If a counterclaim for more than $35,000 is transferred under this rule, the original claim can still be heard in Small Claims Court if the claim is $35,000 or less (Shaugnessy v Roth, 2006 BCCA 547).

F. Amendments

If a party wants the court or tribunal to order something different or in addition to what is in the initiating document, then the party must amend the claim as early in the process as possible. This would occur if, for example, the claimant sought to change the amount of the existing claim. Failure to do so may result in the additional claim not being heard for procedural fairness reasons. Only in extraordinary circumstances will the CRT amend a claim during the decision phase (CRT Rules (effective May 1, 2021), Rule 1.19(3)). A party who wants to amend, change, add, or remove anything in a filed document, such as the amount, the name of a party, or a fact, must follow Rule 8 (Royal Bank of Canada v Olson, [1990] 44 B.C.L.R. (2d) 87 (BCSC)).

1. Permission to Amend

Anything in any filed document can be changed by the party who filed it. Permission is not required unless any of the following have begun (Rule 8(1)):

  • a settlement conference;
  • a mediation under Rule 7.4;
  • a trial conference under Rule 7.5;
  • a trial under Rule 9.1; or
  • a trial under Rule 9.2 (SCR, Rule 8(1)).

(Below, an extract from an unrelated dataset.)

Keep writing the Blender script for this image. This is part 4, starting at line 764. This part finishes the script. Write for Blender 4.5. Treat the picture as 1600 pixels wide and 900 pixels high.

If any of these steps have commenced, the party must apply to a judge for permission to amend the document (SCR, Rules 8(1)(b) and 16(7)).

2. Amendment Procedure

Changes to the document must then be underlined, initialed, and dated (SCR, Rule 8(2)). If a judge has allowed the amendment, the document should reference the order. For example, the document might state, “Amended Pursuant to Rule 8(1)(b) by Order of the Honourable Judge Law on September 1, 2012.” For the specific amending procedure for the CRT, see Rule 1.19 of the CRT Rules.

3. Serving Amendments

Before taking any other step in the claim, the party must serve a copy of the amended document on each party to the claim (SCR, Rule 8(3)). If the amended document is a Notice of Claim, Counterclaim, or Third Party Notice, it must be served as if it was an original. If the amended document is a Reply or some other document, it can be sent by regular mail to the address of each party to the action (SCR, Rule 18(12)(b)). Documents served by ordinary mail are presumed served 14 days after being mailed unless there is evidence to the contrary (SCR, Rule 18(13)). While proof of service is not required, it is recommended.

4. Responding to Amendments

Generally, there is no obligation to respond to an amendment (SCR, Rule 8(3.1)). For example, a defendant’s current Reply may satisfactorily respond to a minor change to a Notice of Claim. If the defendant chooses not to file an amended Reply, the claimant cannot apply for a default order (SCR, Rule 8(3.2)).

A party who wishes to respond to an amendment should follow the same procedures outlined in this section.